STORED ROWS
+ + +

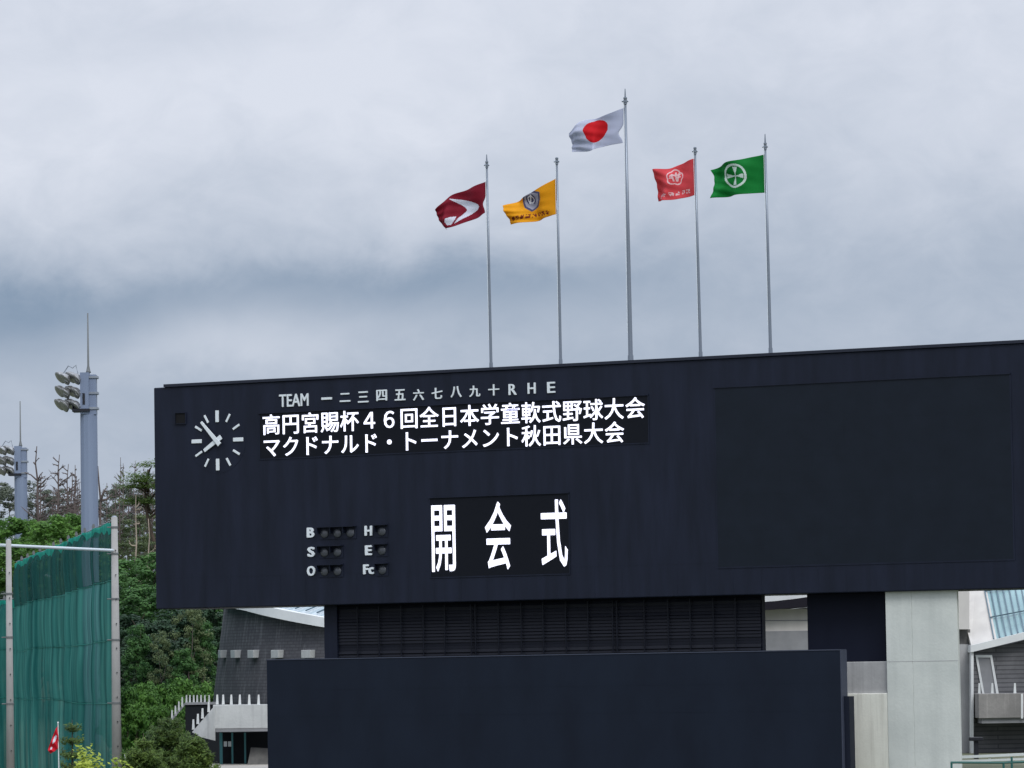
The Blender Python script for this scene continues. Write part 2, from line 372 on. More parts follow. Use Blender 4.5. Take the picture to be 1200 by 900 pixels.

+ + +

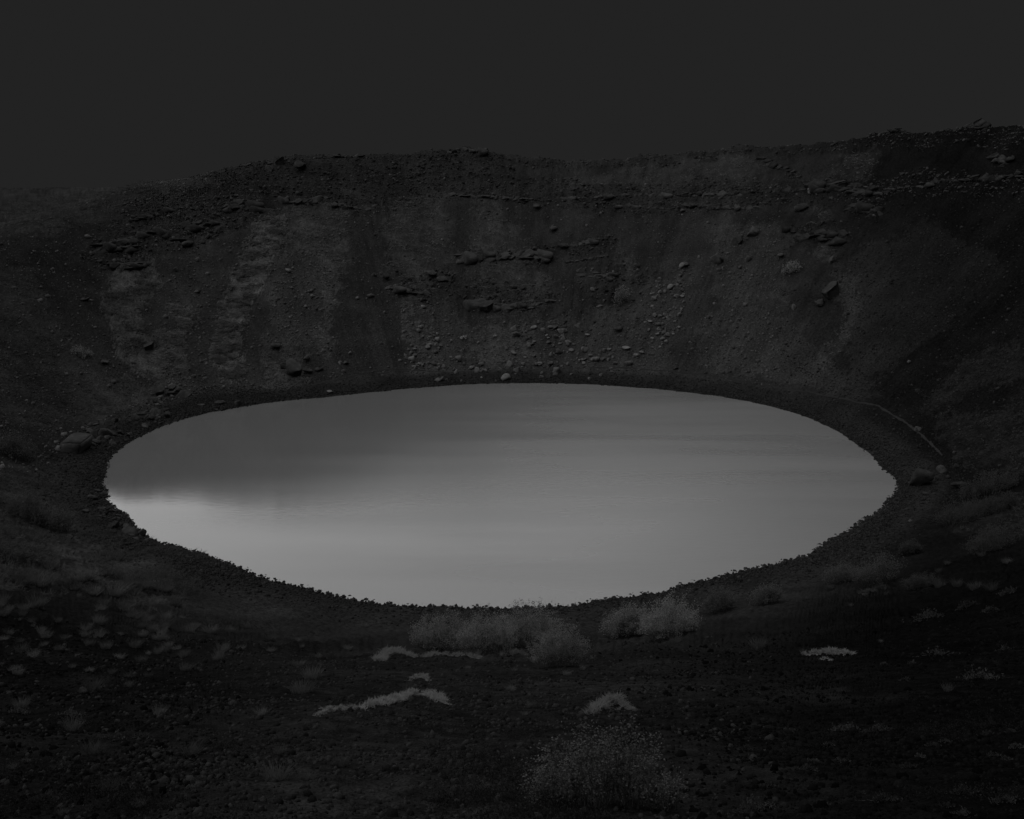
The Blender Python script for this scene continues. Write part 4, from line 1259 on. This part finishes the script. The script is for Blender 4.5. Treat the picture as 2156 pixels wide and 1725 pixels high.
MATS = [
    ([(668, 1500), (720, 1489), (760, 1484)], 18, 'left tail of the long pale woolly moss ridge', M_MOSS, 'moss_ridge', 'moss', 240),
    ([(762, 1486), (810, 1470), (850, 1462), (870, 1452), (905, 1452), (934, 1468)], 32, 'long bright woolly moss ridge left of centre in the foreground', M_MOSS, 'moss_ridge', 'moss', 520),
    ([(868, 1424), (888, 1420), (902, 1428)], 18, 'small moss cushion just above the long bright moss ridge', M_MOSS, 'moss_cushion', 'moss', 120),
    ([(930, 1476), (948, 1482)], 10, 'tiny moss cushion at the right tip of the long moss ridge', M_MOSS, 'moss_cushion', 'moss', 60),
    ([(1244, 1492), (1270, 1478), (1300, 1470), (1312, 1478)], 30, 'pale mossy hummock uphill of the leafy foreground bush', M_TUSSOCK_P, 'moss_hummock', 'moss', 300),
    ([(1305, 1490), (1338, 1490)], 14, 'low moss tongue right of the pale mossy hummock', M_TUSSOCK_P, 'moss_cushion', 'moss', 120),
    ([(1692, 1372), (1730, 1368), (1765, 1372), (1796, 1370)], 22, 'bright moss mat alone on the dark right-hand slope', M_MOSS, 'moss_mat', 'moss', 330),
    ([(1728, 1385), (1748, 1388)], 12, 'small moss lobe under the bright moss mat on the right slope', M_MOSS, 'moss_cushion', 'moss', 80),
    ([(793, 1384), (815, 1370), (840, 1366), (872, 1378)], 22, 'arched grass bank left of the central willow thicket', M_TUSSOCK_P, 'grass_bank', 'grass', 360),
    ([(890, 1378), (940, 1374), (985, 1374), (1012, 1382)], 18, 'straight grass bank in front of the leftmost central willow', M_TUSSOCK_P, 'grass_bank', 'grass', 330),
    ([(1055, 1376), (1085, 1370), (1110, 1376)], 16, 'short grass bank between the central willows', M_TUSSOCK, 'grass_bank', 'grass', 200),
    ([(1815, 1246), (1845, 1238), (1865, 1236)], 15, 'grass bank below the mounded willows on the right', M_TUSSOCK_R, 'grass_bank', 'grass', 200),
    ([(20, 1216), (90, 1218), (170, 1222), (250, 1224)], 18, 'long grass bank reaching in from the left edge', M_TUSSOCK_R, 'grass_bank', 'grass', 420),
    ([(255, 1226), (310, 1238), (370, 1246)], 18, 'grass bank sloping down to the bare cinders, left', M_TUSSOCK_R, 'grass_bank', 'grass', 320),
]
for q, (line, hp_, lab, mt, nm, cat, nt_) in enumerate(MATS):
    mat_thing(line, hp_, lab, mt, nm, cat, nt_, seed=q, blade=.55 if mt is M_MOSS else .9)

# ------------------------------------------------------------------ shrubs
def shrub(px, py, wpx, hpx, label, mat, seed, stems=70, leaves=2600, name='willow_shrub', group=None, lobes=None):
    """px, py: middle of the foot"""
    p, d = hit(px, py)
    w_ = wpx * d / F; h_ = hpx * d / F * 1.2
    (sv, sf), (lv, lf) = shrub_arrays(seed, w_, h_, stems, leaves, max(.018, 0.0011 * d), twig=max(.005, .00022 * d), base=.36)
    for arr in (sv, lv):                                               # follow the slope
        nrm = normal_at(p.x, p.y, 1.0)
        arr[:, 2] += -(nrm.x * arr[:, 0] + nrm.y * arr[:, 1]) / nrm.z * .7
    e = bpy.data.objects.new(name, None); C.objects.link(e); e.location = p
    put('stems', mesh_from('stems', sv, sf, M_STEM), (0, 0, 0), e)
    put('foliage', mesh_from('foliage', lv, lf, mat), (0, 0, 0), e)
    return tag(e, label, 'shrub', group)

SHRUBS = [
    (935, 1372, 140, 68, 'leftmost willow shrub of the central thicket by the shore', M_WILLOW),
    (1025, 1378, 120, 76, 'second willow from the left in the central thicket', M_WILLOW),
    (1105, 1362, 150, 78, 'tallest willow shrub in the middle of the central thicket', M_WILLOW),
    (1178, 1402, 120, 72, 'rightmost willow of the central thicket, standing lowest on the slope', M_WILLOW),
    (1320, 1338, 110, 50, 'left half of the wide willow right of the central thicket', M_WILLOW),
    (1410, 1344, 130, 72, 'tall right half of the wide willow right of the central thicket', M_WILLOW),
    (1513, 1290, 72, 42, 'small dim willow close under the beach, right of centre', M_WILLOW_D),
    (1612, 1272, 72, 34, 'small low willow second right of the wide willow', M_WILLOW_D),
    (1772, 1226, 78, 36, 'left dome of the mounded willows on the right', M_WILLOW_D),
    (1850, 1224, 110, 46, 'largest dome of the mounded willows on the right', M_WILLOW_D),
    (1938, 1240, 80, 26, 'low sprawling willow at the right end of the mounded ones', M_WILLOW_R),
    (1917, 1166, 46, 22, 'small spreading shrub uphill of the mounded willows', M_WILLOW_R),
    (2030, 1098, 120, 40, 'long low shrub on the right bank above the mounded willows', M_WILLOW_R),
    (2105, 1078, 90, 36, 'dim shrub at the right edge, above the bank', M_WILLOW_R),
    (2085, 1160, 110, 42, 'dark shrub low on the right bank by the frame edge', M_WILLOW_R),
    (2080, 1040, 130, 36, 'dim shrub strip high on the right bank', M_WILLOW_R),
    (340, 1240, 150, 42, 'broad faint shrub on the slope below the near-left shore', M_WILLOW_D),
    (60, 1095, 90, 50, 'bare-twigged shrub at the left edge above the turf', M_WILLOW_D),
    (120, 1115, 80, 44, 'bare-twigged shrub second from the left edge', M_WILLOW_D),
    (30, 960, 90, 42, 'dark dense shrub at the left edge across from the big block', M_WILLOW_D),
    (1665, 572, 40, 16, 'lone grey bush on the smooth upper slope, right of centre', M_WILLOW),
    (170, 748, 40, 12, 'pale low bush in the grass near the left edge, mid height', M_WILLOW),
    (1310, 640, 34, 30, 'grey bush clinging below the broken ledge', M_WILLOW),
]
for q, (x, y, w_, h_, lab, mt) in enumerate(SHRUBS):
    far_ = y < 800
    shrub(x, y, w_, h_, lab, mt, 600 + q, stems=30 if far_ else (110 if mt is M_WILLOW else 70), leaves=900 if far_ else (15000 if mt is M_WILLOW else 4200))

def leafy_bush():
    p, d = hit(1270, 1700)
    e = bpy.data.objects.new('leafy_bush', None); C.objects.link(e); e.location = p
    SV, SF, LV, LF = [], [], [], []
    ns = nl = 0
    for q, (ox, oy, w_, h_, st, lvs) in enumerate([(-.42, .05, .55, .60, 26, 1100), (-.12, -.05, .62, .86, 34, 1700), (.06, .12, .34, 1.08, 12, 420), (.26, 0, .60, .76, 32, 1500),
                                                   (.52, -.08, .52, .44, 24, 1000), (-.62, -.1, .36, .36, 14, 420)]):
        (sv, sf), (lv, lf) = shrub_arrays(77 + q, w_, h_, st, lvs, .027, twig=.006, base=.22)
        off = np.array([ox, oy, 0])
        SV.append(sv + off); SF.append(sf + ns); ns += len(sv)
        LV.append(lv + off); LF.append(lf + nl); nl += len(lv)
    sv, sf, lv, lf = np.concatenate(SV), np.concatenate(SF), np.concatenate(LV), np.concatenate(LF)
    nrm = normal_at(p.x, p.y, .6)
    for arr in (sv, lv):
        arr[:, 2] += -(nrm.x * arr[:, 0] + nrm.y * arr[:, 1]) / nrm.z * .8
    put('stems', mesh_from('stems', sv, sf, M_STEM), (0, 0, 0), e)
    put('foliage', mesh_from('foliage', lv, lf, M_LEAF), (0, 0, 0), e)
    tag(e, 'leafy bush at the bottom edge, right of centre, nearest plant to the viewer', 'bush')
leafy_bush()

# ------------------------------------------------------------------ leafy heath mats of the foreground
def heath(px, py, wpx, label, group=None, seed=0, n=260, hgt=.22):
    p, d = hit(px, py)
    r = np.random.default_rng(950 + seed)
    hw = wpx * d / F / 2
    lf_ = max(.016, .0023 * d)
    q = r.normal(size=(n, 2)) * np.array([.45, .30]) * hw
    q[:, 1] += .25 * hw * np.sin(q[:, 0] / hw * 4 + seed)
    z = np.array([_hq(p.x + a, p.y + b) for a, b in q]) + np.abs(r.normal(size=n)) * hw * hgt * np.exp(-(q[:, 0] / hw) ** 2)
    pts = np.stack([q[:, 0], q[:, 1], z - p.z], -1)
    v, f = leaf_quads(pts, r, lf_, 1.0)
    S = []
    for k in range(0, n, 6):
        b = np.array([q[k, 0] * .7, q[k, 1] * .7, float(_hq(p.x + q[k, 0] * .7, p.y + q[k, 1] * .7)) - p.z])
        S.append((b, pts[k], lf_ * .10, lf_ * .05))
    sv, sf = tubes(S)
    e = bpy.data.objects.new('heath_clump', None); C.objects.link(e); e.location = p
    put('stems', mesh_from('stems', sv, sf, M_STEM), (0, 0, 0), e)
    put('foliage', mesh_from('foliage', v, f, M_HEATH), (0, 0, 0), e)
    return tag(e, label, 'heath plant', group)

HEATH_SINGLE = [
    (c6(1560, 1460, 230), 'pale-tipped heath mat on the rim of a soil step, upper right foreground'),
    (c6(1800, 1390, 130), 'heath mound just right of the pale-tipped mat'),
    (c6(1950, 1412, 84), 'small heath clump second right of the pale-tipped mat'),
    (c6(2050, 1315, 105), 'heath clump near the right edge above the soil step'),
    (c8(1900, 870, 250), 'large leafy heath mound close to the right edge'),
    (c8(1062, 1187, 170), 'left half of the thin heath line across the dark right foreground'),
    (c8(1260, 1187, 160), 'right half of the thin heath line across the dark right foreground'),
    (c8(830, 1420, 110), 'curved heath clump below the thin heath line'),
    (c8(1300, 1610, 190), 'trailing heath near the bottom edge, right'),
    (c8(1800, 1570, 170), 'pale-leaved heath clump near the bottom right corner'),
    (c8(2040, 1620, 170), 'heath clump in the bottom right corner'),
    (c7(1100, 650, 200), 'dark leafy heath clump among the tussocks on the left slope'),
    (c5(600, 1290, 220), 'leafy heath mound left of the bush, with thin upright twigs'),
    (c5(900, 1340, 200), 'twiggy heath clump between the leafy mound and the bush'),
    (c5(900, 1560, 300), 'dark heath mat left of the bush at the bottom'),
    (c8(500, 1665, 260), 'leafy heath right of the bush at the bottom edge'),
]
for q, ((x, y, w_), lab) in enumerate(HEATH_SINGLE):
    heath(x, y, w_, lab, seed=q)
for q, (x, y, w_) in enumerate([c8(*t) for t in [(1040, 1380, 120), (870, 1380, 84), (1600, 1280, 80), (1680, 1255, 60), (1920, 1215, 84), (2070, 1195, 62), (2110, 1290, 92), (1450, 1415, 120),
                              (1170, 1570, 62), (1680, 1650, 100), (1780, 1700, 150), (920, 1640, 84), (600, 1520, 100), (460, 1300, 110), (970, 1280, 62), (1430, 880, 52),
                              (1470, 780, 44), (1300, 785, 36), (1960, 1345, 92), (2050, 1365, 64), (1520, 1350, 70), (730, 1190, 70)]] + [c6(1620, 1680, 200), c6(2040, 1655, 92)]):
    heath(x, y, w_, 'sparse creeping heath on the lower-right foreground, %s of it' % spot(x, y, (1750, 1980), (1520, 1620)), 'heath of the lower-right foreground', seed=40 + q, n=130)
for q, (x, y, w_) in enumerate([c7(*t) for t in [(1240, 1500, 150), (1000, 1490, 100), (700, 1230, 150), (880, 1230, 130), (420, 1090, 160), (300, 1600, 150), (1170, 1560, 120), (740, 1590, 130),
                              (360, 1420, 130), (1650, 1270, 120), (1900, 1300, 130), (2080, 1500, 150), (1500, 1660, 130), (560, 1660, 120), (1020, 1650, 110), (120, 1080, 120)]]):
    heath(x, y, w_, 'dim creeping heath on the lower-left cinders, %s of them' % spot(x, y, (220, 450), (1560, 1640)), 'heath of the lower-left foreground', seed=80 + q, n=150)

+ + +

WRITTEN EXERCISE
Your task is to quote exactly the lines beginning with the one that contains "(1612, 1272, 72, 34, 'small" and ending with the one that contains "(2085, 1160, 110, 42, 'dark", with nothing left out or added.

ANSWER TO THE PROBLEM
    (1612, 1272, 72, 34, 'small low willow second right of the wide willow', M_WILLOW_D),
    (1772, 1226, 78, 36, 'left dome of the mounded willows on the right', M_WILLOW_D),
    (1850, 1224, 110, 46, 'largest dome of the mounded willows on the right', M_WILLOW_D),
    (1938, 1240, 80, 26, 'low sprawling willow at the right end of the mounded ones', M_WILLOW_R),
    (1917, 1166, 46, 22, 'small spreading shrub uphill of the mounded willows', M_WILLOW_R),
    (2030, 1098, 120, 40, 'long low shrub on the right bank above the mounded willows', M_WILLOW_R),
    (2105, 1078, 90, 36, 'dim shrub at the right edge, above the bank', M_WILLOW_R),
    (2085, 1160, 110, 42, 'dark shrub low on the right bank by the frame edge', M_WILLOW_R),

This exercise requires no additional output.